*REQUIREMENT*:
Write out, word for word, the stretch of lines beginning at the one with "Write the bpy" and ending at the one with "COL = scene.collection", omitting the images.

+===+

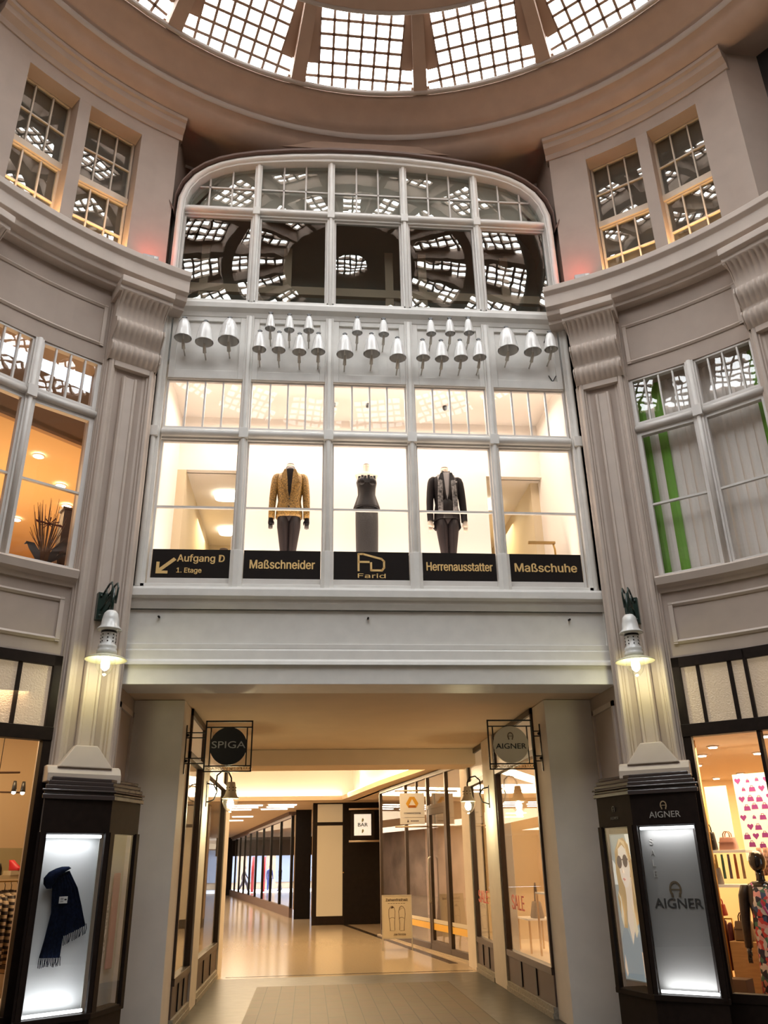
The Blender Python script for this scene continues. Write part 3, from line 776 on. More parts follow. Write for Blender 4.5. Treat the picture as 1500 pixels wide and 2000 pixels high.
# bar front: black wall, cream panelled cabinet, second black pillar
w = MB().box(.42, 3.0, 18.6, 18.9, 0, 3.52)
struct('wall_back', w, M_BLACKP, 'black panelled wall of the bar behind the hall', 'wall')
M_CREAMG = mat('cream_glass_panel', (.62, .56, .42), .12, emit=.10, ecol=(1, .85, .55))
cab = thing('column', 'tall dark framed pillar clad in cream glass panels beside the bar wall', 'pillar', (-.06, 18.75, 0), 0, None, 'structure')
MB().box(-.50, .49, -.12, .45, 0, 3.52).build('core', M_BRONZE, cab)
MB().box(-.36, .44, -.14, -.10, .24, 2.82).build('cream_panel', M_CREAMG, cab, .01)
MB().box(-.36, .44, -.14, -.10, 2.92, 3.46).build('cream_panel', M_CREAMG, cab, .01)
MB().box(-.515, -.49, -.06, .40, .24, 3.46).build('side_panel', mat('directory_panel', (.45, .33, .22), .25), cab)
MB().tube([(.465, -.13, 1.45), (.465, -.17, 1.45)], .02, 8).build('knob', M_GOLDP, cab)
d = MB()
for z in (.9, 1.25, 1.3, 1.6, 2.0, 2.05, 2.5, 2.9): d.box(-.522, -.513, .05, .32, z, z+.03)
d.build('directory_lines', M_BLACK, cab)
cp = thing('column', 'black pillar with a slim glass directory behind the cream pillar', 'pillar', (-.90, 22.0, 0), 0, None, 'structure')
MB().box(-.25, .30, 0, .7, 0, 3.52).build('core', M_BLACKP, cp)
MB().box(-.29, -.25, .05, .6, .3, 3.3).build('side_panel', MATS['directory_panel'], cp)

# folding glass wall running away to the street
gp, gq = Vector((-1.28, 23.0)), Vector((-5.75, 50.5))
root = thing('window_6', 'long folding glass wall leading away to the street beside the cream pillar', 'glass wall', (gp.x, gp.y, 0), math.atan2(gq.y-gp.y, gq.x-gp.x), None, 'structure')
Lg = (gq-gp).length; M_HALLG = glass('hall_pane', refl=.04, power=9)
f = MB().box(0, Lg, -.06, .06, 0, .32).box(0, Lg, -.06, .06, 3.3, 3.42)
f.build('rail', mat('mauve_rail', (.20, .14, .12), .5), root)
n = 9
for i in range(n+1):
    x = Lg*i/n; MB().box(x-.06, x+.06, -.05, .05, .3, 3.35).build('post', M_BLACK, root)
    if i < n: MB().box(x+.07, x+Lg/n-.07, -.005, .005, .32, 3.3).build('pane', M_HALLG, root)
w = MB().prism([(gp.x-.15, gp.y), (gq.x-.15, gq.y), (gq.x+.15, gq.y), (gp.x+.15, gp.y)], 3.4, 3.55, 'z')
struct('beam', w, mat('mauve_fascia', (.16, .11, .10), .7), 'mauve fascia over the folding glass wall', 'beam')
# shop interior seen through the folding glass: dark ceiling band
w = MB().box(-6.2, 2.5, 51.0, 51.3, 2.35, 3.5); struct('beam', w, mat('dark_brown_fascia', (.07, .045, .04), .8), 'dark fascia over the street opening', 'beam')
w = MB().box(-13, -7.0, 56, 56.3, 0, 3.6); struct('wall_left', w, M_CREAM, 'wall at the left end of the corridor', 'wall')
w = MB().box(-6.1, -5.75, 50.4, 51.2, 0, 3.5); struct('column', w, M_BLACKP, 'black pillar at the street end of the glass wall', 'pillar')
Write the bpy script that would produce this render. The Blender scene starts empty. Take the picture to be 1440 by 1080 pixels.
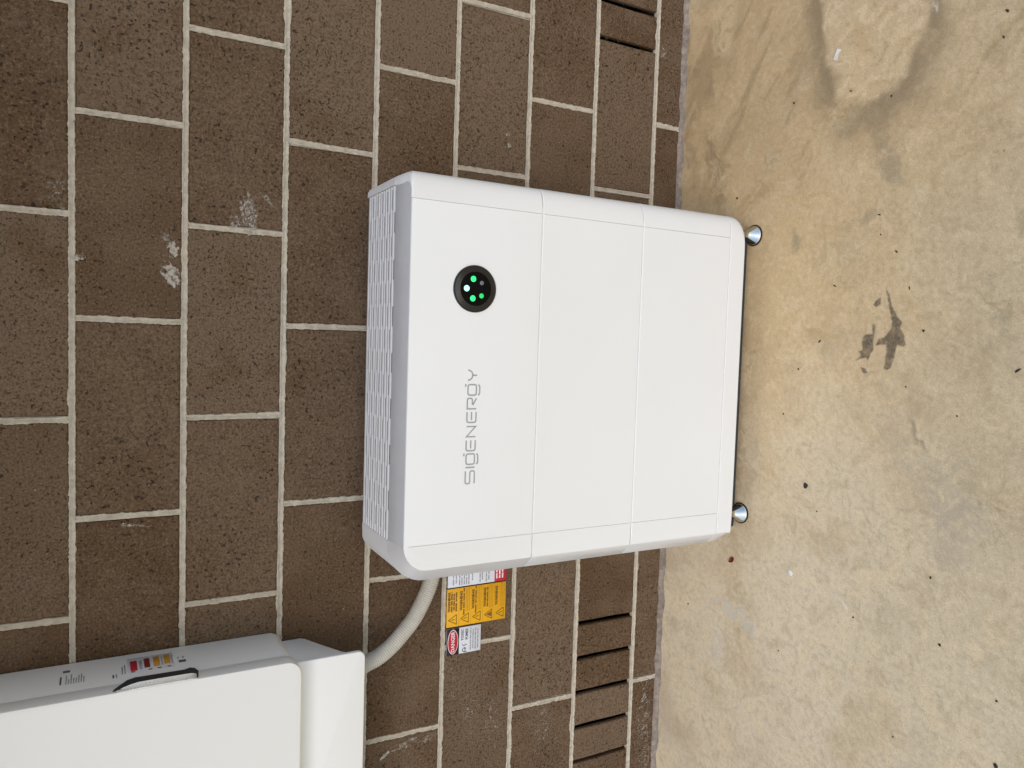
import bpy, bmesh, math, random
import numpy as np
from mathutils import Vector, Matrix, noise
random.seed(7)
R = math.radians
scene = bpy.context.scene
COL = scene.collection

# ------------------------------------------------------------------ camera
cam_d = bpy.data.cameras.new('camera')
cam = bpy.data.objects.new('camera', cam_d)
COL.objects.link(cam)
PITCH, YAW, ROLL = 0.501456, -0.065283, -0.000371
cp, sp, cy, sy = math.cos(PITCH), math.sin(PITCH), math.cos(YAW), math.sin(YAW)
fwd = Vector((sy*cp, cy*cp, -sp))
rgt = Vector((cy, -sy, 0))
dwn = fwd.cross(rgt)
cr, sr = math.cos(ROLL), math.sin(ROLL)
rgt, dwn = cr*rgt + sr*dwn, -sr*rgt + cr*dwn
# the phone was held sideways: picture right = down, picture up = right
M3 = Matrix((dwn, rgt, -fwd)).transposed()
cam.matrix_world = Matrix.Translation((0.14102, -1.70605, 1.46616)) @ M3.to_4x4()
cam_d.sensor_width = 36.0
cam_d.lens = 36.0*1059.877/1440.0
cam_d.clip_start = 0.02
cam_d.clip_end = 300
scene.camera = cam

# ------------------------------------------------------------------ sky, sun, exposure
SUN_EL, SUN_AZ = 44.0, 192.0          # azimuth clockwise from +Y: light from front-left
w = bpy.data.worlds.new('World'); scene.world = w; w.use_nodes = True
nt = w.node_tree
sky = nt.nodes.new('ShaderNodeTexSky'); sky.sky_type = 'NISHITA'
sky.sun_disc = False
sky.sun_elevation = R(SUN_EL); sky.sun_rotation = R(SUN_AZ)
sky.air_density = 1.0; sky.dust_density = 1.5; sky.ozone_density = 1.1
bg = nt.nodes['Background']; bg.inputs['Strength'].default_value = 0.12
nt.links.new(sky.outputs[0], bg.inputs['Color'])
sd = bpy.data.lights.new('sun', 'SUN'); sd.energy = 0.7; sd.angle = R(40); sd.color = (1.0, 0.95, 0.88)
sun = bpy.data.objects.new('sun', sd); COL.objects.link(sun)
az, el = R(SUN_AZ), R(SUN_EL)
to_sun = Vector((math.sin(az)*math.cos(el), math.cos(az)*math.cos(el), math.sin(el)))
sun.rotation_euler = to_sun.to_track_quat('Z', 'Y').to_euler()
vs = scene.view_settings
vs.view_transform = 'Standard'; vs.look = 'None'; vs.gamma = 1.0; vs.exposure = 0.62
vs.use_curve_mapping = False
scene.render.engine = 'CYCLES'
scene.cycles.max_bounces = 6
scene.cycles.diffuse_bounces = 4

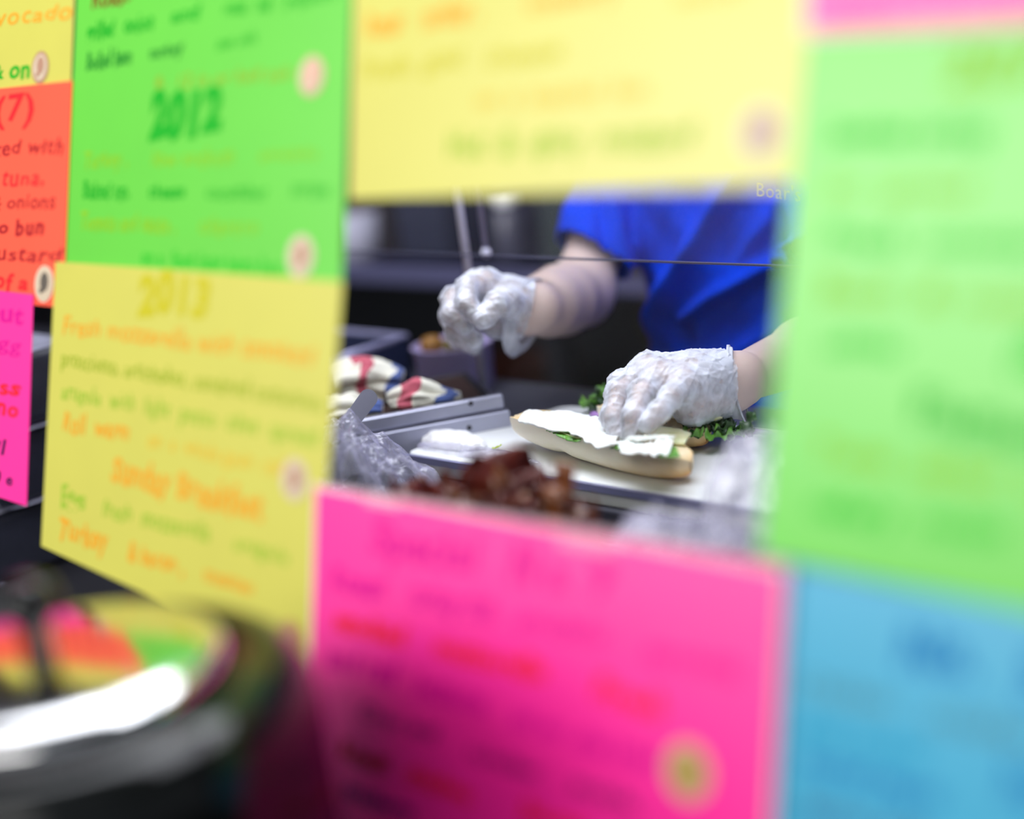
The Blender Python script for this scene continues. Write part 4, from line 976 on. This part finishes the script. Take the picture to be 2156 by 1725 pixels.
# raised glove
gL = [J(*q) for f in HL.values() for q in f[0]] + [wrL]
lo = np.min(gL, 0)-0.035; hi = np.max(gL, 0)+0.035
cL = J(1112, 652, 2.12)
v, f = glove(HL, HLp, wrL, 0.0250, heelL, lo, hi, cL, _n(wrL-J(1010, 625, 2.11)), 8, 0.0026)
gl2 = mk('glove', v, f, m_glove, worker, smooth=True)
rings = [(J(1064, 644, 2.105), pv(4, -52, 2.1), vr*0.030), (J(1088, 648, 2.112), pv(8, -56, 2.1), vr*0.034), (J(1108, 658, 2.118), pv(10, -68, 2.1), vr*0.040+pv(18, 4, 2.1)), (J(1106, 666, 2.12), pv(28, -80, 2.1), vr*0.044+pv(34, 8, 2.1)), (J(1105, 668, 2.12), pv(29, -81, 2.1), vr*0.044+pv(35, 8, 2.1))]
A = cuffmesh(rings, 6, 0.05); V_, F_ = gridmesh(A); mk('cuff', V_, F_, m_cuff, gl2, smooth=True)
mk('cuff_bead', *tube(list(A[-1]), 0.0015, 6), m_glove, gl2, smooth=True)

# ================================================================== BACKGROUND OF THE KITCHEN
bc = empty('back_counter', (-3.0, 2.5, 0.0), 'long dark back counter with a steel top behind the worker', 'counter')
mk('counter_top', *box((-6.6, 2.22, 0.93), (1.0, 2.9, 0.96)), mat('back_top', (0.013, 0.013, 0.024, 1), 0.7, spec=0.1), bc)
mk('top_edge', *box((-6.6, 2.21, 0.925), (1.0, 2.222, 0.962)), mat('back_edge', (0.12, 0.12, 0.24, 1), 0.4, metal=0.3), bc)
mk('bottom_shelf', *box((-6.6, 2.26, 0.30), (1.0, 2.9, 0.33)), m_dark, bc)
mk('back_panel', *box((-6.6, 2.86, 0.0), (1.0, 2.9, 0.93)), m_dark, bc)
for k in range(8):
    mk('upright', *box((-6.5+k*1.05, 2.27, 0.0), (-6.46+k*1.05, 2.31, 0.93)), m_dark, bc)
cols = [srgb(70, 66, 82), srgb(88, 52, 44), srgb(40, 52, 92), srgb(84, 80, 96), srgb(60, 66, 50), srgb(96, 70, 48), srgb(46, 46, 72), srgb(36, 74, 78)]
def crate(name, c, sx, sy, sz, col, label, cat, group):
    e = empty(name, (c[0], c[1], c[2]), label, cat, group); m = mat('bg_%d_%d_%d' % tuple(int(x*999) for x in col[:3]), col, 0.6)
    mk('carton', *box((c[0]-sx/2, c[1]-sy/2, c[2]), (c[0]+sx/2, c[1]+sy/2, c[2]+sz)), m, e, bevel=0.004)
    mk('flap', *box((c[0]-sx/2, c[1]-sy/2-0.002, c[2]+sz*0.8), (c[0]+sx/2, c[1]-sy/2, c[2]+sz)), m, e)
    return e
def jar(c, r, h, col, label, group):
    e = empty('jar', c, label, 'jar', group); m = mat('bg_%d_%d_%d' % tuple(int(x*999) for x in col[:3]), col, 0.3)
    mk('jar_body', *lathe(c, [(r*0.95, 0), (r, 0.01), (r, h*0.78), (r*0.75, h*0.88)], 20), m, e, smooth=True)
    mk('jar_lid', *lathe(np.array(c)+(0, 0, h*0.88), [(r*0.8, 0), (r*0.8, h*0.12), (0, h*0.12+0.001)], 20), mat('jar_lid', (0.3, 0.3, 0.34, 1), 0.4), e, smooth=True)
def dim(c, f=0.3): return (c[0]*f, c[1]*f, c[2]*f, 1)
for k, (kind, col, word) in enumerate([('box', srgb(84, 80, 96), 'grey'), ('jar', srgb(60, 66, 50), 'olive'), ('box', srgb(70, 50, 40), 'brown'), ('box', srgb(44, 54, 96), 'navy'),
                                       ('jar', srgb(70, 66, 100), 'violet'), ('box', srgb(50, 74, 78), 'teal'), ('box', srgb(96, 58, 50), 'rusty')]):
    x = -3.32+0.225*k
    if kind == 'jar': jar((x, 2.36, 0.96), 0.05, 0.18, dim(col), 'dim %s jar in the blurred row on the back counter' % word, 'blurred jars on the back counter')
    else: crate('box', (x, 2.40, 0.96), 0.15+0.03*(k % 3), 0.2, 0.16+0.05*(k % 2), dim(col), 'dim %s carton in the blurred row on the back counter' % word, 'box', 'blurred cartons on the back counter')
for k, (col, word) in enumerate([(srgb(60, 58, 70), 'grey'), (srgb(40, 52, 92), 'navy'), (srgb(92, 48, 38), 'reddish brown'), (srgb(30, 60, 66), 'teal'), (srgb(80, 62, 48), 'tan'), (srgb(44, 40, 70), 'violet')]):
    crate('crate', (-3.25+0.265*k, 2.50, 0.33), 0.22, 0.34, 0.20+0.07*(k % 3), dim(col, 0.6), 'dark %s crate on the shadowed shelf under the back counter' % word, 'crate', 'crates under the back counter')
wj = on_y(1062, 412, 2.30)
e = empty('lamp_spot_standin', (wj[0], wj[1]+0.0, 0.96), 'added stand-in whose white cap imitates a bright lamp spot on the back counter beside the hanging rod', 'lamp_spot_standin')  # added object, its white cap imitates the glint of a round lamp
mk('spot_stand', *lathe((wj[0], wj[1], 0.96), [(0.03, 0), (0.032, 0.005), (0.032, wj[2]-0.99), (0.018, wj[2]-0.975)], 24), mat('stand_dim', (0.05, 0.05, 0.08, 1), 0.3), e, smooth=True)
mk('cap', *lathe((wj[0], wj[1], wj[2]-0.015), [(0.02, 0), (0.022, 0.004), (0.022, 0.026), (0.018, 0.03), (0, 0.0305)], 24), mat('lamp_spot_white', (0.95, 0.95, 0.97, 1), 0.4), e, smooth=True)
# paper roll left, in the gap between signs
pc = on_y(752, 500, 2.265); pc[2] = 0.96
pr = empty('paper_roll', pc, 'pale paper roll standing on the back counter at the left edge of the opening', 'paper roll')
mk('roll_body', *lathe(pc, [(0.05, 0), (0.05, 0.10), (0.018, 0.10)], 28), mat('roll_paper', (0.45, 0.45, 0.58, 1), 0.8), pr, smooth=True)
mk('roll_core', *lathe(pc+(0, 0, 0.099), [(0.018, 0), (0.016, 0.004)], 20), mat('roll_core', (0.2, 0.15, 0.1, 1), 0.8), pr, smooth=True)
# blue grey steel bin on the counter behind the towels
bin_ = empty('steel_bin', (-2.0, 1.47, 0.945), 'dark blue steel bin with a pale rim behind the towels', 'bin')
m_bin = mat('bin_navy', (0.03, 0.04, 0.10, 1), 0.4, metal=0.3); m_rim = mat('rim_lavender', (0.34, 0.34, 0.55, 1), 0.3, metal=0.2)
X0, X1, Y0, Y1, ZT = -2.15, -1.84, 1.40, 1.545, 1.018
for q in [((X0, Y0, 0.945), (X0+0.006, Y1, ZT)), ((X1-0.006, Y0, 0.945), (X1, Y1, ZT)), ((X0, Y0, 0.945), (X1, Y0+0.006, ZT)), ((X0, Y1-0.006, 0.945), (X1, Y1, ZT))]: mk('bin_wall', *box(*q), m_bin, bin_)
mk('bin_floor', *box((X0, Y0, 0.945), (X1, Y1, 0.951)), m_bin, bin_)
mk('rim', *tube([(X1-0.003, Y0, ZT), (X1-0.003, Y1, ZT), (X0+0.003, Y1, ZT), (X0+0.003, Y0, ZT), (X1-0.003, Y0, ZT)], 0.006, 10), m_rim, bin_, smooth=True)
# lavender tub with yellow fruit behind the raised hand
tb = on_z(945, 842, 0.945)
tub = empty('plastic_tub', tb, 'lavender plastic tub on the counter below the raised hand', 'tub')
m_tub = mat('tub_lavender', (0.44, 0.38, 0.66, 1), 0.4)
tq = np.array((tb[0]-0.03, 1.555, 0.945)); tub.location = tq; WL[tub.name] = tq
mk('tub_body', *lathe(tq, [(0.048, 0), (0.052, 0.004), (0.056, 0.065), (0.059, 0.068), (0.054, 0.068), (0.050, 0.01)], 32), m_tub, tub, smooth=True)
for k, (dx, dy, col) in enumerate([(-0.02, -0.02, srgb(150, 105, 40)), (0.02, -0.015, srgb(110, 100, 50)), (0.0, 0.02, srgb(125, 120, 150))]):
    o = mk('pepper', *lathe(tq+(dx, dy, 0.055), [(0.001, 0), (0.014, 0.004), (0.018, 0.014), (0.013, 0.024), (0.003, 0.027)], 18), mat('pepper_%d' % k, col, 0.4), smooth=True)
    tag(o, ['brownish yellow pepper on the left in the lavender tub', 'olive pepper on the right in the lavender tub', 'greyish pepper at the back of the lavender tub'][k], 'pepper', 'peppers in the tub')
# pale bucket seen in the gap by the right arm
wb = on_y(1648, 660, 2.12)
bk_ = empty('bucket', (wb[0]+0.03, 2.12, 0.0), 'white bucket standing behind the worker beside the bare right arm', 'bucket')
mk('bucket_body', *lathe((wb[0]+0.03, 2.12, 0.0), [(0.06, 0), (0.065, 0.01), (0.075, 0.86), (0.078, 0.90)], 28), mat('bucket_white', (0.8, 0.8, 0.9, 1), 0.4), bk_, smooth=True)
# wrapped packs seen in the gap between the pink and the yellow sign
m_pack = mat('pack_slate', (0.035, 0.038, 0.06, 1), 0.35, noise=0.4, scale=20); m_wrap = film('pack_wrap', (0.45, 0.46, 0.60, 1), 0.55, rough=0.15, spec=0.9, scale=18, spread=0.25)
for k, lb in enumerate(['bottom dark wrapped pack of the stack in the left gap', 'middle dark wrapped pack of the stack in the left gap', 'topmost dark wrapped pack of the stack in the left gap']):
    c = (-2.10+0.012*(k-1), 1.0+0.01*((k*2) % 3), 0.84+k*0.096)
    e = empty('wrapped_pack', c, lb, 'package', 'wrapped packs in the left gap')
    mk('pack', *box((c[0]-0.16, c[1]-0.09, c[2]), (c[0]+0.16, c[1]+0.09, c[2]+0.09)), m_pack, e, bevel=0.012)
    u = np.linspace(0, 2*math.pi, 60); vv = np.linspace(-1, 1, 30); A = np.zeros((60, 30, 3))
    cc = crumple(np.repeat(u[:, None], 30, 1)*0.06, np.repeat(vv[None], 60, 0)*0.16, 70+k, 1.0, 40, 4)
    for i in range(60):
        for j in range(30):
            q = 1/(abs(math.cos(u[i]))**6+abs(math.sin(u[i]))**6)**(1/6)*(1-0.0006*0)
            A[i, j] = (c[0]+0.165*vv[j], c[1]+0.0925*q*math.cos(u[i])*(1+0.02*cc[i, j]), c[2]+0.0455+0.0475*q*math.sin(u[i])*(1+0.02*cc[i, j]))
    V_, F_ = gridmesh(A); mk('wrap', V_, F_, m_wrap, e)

+===+

*RESULT OF THIS EXERCISE*:
Write the bpy script that would produce this render. The Blender scene starts empty. Take the picture to be 1440 by 1080 pixels.
import bpy, bmesh, math, random
import numpy as np
from mathutils import Vector, Matrix, noise
random.seed(7)
R = math.radians
scene = bpy.context.scene
COL = scene.collection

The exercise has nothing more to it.